EXERCISE GOAL — Reproduce exactly the opening lines of the listing, stopping after the line that contains "PI = math.pi" and including it.

INFORMATION PROVIDED —
════════
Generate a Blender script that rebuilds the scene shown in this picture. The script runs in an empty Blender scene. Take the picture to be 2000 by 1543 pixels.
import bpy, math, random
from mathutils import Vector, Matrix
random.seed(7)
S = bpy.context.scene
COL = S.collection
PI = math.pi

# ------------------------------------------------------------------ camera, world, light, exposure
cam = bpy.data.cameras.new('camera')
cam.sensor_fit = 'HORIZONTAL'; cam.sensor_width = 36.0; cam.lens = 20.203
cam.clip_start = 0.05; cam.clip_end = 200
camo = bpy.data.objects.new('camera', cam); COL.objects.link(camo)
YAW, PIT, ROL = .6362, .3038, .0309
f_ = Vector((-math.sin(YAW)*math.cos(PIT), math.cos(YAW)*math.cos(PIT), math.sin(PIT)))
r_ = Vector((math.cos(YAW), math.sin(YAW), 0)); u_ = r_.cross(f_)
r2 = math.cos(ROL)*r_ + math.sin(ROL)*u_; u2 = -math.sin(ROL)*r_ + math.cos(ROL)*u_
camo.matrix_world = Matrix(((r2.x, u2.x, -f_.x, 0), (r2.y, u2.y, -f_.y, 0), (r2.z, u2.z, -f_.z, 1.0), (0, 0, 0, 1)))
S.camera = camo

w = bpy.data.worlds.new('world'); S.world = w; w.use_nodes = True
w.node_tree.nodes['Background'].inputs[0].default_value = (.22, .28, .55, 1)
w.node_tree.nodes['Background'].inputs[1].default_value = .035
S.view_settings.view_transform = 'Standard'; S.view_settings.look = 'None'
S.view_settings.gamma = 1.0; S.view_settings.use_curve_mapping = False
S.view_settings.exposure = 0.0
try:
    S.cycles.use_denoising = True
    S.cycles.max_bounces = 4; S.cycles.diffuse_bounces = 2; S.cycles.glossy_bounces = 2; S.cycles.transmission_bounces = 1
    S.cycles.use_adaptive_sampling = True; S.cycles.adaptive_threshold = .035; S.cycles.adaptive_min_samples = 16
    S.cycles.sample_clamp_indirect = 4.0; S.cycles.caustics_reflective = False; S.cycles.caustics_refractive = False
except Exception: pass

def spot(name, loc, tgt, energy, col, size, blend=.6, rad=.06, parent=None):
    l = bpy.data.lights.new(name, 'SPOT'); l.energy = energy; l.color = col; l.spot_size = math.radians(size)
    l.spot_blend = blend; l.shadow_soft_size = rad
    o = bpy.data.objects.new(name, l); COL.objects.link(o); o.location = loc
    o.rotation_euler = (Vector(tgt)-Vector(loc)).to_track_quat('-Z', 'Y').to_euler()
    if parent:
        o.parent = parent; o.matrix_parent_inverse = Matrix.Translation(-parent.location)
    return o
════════
TASK RESULT —
Generate a Blender script that rebuilds the scene shown in this picture. The script runs in an empty Blender scene. Take the picture to be 2000 by 1543 pixels.
import bpy, math, random
from mathutils import Vector, Matrix
random.seed(7)
S = bpy.context.scene
COL = S.collection
PI = math.pi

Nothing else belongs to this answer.